Sunday, July 19, 2009

Miracle



I reviewed Balletlab's production Miracle for The Age, and have posted that review below. It feels terribly insubstantial given the enormity of the piece, but nevertheless, this is what I came up with given the constraints of time and space. Were I reviewing it with unlimited words and time for reflection, my response may have been slightly different...

For those who missed the show, Martyn Coutts' blog post gives a great version of what it was like to be in the audience: click here to read his post



Miracle by Balletlab

Choreographed by Phillip Adams, performed by Brooke Stamp, Luke George, Kyle Kremerskothen and Clair Peters

July 15, 2009

Arts House, Meat Market, Melbourne


For what seems like an age, four dancers stand in silence beneath the heavenly atmosphere of a gently drifting haze. When they finally charge forward, their screaming voices amplified and distorted, it becomes immediately clear that this is not going to be a comfortable theatrical experience.

Choreographed and directed by Phillip Adams, Miracle is equal parts performance art and sound installation, broken into three distinct sections.

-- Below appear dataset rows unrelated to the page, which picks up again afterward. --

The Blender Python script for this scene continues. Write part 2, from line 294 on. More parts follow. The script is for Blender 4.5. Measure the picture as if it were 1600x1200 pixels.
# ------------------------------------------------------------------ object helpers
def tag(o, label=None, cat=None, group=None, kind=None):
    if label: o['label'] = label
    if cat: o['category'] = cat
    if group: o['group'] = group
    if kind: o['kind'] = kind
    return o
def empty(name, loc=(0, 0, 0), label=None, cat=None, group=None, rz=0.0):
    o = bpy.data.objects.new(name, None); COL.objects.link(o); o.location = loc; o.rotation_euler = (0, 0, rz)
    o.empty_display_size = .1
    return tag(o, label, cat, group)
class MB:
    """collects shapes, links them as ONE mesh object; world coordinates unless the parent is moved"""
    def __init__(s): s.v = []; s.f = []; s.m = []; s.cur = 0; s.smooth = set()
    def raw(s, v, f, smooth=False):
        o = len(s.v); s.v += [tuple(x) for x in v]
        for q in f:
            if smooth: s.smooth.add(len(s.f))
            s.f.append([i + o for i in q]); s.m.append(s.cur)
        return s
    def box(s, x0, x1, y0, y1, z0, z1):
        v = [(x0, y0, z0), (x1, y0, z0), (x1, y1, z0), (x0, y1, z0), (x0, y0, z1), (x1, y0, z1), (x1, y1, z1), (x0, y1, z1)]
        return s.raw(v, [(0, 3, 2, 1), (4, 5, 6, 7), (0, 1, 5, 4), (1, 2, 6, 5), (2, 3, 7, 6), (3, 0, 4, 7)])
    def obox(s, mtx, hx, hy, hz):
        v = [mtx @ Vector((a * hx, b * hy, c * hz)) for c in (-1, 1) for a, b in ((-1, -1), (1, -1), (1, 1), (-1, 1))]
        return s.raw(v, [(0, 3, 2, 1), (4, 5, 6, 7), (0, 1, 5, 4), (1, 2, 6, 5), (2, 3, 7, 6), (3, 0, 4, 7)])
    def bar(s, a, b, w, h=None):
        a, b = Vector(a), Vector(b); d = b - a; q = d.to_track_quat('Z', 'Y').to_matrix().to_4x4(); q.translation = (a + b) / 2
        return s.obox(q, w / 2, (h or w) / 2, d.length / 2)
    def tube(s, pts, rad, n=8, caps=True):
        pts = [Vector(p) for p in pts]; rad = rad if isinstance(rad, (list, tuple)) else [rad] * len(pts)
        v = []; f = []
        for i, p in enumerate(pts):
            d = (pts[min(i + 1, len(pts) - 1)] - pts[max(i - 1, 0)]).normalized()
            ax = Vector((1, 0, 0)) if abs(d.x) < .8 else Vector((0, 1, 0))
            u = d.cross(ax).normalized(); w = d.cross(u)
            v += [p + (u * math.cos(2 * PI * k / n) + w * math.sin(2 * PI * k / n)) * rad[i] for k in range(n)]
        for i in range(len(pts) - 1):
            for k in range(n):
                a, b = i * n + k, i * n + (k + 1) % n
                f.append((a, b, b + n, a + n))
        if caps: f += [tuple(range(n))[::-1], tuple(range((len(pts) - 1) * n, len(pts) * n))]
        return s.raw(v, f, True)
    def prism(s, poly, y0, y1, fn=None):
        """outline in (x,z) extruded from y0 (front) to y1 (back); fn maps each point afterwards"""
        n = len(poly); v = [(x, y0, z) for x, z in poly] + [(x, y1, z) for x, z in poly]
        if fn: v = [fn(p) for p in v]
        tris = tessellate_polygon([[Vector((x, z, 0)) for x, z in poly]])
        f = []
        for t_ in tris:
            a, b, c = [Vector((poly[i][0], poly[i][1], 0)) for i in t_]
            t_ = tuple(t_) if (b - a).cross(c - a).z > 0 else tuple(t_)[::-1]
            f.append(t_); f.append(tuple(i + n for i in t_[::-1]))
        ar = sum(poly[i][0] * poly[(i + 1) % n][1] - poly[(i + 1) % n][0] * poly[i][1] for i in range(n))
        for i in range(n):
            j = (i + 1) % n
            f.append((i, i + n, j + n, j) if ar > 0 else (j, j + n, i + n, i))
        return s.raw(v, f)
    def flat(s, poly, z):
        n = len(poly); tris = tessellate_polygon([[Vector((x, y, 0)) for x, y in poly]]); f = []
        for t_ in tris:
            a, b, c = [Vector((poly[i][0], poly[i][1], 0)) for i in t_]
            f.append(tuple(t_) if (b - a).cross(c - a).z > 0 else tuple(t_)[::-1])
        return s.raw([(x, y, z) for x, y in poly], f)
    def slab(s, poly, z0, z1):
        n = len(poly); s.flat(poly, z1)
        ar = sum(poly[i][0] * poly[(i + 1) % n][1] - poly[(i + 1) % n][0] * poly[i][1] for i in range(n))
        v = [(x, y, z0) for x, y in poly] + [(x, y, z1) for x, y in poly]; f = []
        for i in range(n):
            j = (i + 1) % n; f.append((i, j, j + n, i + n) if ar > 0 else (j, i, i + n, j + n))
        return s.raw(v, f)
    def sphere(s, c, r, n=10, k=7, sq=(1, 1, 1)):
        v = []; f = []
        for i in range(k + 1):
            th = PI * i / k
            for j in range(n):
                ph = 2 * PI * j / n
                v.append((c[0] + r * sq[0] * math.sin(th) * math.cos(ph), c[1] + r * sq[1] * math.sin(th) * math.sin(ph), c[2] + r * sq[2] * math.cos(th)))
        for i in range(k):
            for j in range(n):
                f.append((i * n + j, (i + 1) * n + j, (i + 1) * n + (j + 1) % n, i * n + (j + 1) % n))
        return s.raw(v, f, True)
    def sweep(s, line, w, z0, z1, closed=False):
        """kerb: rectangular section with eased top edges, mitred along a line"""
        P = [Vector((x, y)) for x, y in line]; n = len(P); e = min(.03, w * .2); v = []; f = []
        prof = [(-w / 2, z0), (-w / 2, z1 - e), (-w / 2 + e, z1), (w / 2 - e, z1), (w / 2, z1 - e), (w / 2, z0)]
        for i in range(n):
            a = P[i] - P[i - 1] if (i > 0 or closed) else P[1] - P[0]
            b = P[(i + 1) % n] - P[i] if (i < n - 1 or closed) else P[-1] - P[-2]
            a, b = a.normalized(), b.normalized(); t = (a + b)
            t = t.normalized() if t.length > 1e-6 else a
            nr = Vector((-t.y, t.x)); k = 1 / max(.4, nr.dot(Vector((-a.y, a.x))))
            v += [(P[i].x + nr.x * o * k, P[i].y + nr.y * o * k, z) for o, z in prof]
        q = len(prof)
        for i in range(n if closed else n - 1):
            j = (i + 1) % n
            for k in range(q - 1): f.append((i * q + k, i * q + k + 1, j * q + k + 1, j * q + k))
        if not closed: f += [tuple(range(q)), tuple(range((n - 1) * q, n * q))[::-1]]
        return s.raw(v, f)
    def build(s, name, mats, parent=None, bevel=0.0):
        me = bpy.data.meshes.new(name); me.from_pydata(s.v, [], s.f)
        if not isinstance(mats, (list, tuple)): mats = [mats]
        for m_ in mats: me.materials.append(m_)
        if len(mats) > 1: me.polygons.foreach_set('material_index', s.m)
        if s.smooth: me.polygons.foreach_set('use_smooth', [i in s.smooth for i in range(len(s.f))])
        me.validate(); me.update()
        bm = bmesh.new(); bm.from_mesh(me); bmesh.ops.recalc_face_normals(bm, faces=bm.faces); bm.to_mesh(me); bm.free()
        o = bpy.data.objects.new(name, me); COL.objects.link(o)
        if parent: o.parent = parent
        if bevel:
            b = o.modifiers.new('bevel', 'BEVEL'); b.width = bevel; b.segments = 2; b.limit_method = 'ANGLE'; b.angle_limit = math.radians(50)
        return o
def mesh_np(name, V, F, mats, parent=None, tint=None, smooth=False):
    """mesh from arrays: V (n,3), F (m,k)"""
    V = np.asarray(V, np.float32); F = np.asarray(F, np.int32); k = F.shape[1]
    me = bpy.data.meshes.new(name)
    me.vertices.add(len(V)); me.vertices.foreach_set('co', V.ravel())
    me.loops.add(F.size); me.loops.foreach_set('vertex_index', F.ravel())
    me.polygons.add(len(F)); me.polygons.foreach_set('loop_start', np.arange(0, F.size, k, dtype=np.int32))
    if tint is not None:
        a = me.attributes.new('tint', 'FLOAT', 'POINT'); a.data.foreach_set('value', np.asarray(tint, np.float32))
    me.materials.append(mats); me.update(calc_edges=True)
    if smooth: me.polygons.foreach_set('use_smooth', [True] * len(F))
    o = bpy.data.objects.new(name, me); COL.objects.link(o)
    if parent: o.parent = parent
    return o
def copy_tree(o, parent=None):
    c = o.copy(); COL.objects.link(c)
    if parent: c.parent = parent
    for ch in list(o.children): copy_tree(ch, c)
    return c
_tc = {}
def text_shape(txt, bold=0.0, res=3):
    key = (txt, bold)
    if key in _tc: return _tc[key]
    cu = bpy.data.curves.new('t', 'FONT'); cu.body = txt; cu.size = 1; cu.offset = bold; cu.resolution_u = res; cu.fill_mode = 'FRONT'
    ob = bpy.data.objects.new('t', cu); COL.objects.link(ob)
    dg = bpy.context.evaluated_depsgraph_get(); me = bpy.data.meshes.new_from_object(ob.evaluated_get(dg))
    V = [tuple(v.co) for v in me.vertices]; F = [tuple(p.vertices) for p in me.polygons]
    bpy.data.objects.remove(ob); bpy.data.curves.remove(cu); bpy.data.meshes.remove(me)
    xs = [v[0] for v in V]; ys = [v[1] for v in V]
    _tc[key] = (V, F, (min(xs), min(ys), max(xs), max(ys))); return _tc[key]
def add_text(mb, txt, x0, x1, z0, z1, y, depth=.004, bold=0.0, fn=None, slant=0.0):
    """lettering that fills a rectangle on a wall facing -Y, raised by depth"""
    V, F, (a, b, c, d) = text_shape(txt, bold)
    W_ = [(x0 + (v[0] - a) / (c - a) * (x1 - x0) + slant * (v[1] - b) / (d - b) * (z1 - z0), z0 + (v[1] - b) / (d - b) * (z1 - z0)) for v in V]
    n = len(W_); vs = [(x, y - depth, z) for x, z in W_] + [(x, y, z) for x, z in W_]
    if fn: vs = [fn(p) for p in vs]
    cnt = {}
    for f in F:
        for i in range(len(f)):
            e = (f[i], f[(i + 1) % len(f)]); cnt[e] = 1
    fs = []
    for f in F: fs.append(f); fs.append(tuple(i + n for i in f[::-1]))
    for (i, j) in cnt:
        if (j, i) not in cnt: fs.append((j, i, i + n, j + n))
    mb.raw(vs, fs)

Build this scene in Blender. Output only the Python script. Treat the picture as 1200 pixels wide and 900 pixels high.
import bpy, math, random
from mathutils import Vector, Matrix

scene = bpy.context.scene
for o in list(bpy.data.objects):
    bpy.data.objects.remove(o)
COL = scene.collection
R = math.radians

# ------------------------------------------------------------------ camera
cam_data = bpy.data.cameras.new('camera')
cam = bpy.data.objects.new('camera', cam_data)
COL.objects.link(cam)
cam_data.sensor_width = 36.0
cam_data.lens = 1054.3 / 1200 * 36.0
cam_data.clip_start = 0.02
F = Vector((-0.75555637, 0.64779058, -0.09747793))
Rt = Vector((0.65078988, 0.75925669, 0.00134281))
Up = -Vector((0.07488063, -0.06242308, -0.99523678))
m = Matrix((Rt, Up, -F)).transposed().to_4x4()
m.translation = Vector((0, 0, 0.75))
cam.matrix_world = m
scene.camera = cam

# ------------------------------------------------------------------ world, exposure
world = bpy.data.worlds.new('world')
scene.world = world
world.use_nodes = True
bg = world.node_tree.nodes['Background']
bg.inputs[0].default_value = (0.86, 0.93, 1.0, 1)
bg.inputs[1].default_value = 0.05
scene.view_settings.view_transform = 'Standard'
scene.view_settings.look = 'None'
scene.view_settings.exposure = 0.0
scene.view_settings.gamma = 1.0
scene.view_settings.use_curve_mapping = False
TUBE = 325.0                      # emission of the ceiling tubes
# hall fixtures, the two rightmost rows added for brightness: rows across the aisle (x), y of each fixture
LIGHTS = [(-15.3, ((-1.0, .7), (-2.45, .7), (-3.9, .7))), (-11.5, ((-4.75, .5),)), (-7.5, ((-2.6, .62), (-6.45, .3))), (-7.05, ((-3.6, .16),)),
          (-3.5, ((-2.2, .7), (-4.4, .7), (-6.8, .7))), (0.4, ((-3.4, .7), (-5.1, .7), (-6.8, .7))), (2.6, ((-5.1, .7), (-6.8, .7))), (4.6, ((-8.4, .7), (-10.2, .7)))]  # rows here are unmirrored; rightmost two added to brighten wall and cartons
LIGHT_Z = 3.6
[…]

The first is something like a dance of ecstasy, a choreographed meditation or prayer using almost entirely pedestrian movement. With ankle-length robes trailing, the well-rehearsed dancers tread a crisscross pattern, pulsating and gagging on the enormity of their brush with divinity, contributing to the piercing soundscape with harsh vocalisations.

Part Two takes place within an abstracted cult compound, replete with strange rituals, blasting megaphones and wooden clogs. Amongst an endless feedback loop of voices and resonant strings engineered by composers David Chisholm and Myles Mumford, both transcendence and domination are explored in repetitive physical patterns. The rhythmic thwack of coiled extension leads across naked torsos has a hypnotic effect, though a seamless quartet of swooping falls and spiralling lifts is one of the only pure dance sequences.

There’s a touch of absurd humour in the final segment, a rocket-ship ride past a crazily gesticulating astronaut and gracefully orbiting heavenly bodies which leaves the stage strewn with discarded harmonicas and tambourines. The surprising and fabulous illusion in the closing moments is accompanied by ultra-loud, brassy notes which drown out the mumblings of the pair wrapped in saffron silk.

Toni Maticevski’s evocative costumes are perfectly suited and the drenching sound is totally appropriate, yet it’s hard to get inside Miracle. The long and repetitive sequences en route to rapture are exhausting to watch, but don’t incite the sympathetic ecstasy required to lift the piece beyond experimentation.